| Information shown |
===

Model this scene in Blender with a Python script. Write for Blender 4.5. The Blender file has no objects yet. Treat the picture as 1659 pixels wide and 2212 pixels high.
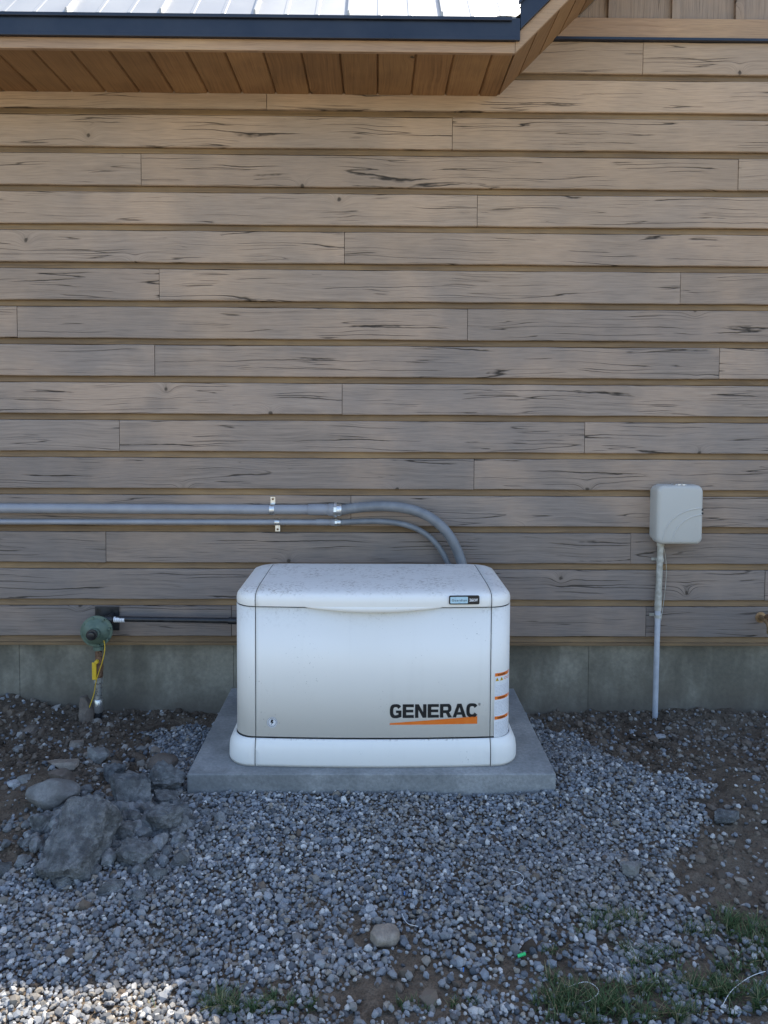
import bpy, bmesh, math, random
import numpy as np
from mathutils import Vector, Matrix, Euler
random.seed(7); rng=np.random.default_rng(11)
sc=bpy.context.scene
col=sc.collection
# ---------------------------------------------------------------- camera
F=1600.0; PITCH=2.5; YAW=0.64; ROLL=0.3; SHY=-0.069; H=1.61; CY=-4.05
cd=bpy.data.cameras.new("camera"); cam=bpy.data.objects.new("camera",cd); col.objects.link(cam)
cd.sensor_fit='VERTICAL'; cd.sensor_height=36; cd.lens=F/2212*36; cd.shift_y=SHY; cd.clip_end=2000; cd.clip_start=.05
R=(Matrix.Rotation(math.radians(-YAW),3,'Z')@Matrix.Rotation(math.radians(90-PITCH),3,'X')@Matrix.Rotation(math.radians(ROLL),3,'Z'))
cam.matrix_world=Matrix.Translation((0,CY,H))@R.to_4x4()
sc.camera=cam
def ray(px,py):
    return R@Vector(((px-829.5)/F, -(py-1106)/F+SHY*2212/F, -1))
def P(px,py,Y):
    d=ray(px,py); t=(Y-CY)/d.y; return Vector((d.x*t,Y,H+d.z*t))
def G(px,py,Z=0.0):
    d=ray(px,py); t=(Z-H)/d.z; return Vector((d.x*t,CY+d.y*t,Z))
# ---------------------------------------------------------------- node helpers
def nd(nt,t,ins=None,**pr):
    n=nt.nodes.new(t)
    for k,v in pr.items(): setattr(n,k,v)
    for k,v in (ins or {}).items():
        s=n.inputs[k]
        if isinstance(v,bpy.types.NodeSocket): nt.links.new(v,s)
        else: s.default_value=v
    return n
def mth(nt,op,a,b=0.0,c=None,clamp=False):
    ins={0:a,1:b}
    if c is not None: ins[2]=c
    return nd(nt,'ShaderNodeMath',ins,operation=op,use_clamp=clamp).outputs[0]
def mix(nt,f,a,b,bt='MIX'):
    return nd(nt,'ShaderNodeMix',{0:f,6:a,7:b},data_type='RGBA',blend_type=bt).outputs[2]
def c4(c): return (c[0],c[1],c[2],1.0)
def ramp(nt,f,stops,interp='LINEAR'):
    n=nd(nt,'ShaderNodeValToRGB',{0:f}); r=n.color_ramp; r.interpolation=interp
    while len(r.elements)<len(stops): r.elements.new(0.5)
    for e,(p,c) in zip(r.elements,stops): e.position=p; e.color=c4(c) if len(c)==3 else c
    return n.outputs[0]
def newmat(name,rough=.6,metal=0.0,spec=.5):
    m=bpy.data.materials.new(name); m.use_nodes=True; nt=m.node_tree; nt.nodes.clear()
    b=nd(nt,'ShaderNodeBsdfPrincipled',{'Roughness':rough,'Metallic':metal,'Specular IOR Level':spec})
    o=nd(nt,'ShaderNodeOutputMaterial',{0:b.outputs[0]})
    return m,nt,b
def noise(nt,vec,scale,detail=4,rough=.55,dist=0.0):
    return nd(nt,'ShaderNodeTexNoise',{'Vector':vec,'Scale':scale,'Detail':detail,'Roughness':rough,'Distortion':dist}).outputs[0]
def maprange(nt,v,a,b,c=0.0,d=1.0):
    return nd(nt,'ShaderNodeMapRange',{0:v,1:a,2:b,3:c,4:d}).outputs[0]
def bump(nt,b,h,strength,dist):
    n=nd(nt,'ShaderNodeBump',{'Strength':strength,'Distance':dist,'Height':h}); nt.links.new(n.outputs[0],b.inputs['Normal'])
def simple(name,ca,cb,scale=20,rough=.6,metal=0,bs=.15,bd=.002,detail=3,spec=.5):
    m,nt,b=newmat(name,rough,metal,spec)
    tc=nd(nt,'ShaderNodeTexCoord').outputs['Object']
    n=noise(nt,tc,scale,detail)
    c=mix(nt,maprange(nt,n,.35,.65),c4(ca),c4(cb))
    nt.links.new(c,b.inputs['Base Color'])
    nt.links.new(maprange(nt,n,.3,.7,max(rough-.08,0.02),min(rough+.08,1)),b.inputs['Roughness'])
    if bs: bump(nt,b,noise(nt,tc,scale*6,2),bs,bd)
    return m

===

| Goal |
In the copy, include no pictures; restate the listing above exactly.

| Solution to this exercise |
Model this scene in Blender with a Python script. Write for Blender 4.5. The Blender file has no objects yet. Treat the picture as 1659 pixels wide and 2212 pixels high.
import bpy, bmesh, math, random
import numpy as np
from mathutils import Vector, Matrix, Euler
random.seed(7); rng=np.random.default_rng(11)
sc=bpy.context.scene
col=sc.collection
# ---------------------------------------------------------------- camera
F=1600.0; PITCH=2.5; YAW=0.64; ROLL=0.3; SHY=-0.069; H=1.61; CY=-4.05
cd=bpy.data.cameras.new("camera"); cam=bpy.data.objects.new("camera",cd); col.objects.link(cam)
cd.sensor_fit='VERTICAL'; cd.sensor_height=36; cd.lens=F/2212*36; cd.shift_y=SHY; cd.clip_end=2000; cd.clip_start=.05
R=(Matrix.Rotation(math.radians(-YAW),3,'Z')@Matrix.Rotation(math.radians(90-PITCH),3,'X')@Matrix.Rotation(math.radians(ROLL),3,'Z'))
cam.matrix_world=Matrix.Translation((0,CY,H))@R.to_4x4()
sc.camera=cam
def ray(px,py):
    return R@Vector(((px-829.5)/F, -(py-1106)/F+SHY*2212/F, -1))
def P(px,py,Y):
    d=ray(px,py); t=(Y-CY)/d.y; return Vector((d.x*t,Y,H+d.z*t))
def G(px,py,Z=0.0):
    d=ray(px,py); t=(Z-H)/d.z; return Vector((d.x*t,CY+d.y*t,Z))
# ---------------------------------------------------------------- node helpers
def nd(nt,t,ins=None,**pr):
    n=nt.nodes.new(t)
    for k,v in pr.items(): setattr(n,k,v)
    for k,v in (ins or {}).items():
        s=n.inputs[k]
        if isinstance(v,bpy.types.NodeSocket): nt.links.new(v,s)
        else: s.default_value=v
    return n
def mth(nt,op,a,b=0.0,c=None,clamp=False):
    ins={0:a,1:b}
    if c is not None: ins[2]=c
    return nd(nt,'ShaderNodeMath',ins,operation=op,use_clamp=clamp).outputs[0]
def mix(nt,f,a,b,bt='MIX'):
    return nd(nt,'ShaderNodeMix',{0:f,6:a,7:b},data_type='RGBA',blend_type=bt).outputs[2]
def c4(c): return (c[0],c[1],c[2],1.0)
def ramp(nt,f,stops,interp='LINEAR'):
    n=nd(nt,'ShaderNodeValToRGB',{0:f}); r=n.color_ramp; r.interpolation=interp
    while len(r.elements)<len(stops): r.elements.new(0.5)
    for e,(p,c) in zip(r.elements,stops): e.position=p; e.color=c4(c) if len(c)==3 else c
    return n.outputs[0]
def newmat(name,rough=.6,metal=0.0,spec=.5):
    m=bpy.data.materials.new(name); m.use_nodes=True; nt=m.node_tree; nt.nodes.clear()
    b=nd(nt,'ShaderNodeBsdfPrincipled',{'Roughness':rough,'Metallic':metal,'Specular IOR Level':spec})
    o=nd(nt,'ShaderNodeOutputMaterial',{0:b.outputs[0]})
    return m,nt,b
def noise(nt,vec,scale,detail=4,rough=.55,dist=0.0):
    return nd(nt,'ShaderNodeTexNoise',{'Vector':vec,'Scale':scale,'Detail':detail,'Roughness':rough,'Distortion':dist}).outputs[0]
def maprange(nt,v,a,b,c=0.0,d=1.0):
    return nd(nt,'ShaderNodeMapRange',{0:v,1:a,2:b,3:c,4:d}).outputs[0]
def bump(nt,b,h,strength,dist):
    n=nd(nt,'ShaderNodeBump',{'Strength':strength,'Distance':dist,'Height':h}); nt.links.new(n.outputs[0],b.inputs['Normal'])
def simple(name,ca,cb,scale=20,rough=.6,metal=0,bs=.15,bd=.002,detail=3,spec=.5):
    m,nt,b=newmat(name,rough,metal,spec)
    tc=nd(nt,'ShaderNodeTexCoord').outputs['Object']
    n=noise(nt,tc,scale,detail)
    c=mix(nt,maprange(nt,n,.35,.65),c4(ca),c4(cb))
    nt.links.new(c,b.inputs['Base Color'])
    nt.links.new(maprange(nt,n,.3,.7,max(rough-.08,0.02),min(rough+.08,1)),b.inputs['Roughness'])
    if bs: bump(nt,b,noise(nt,tc,scale*6,2),bs,bd)
    return m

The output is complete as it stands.